Christian Aid and some 40 other development and human rights organisations are warning world leaders attending the Middle East conference in Annapolis of the dangers of ignoring the humanitarian and political crisis in Gaza.
This week a joint statement signed by some 40 international, Israeli and Palestinian development and human rights organisations will be published in Israeli and Palestinian newspapers and sent to key figures attending the conference. It calls for an urgent end to the Israeli blockade of the Gaza Strip, an end to the international isolation, and dialogue and reconciliation between Palestinian parties.

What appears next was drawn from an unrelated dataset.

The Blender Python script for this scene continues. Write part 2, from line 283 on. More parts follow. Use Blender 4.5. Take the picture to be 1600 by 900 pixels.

The statement adds that in order for any peace process resulting from Annapolis to have a chance of success, there must be concerted action by the international community to end the isolation of the Gaza Strip. The continuing isolation and collective punishment of 1.5 million people in the Gaza Strip is both immoral and illegal, they say. Furthermore the policy of isolation has not stopped Palestinian rocket attacks into Israel and does not provide security for Israelis or Palestinians. It is only serving to deepen despair and frustration in Gaza.
Effectively imprisoned and with only a drip-feed of humanitarian aid, the 1.5 million Palestinians in the Gaza Strip are entirely cut off from the West Bank and the outside world, say the agencies, facing a life without the essential requirements for survival let alone development. Over 80 per cent of the population in Gaza live on less than £1.50 a day.
In recent weeks Israel has begun cutting fuel supplies and threatening to cut off electricity to Gaza with enormous humanitarian implications.
Ahmed Sourani of Palestinian Agricultural and Relief Committees (PARC), a Christian Aid partner said: “The blockade makes export impossible so farmers are abandoning their crops. Israeli incursions result in huge destruction to lands and enterprises. Almost every industry in Gaza is facing ruin.”
For a peace process to succeed all parties to the conflict must be brought to the table in order to have any credibility with the population, says Christian Aid. It is clear that Hamas will be excluded from the process at Annapolis and the international community is pursuing a ‘West Bank first’ approach to aid and diplomacy that effectively abandons the 1.5 million people in Gaza to poverty.
Middle East Envoy Tony Blair proposes to kick-start the Palestinian economy with industrial parks but the obstacles to economic development such as closures and restrictions on movement remain in place.
His proposals have little meaning for the people of Gaza say campaigners, where 85 per cent of factories have closed and 70,000 people have lost their jobs in the last six months due to the continuing Israeli blockade, while Gaza remains politically and economically isolated by the international community.
The spiralling crisis in the Gaza Strip threatens to undermine the credibility of any peace process with Israel and take the whole region further away from peace say the aid agencies.
Majeda Saqqa of Christian Aid partner, The Culture and Free Thought Association in Gaza, said: “We are living in fear of the devastation of our society. The siege of the Gaza Strip is a terrible crime. I want to tell the world: don’t say that you didn’t know.”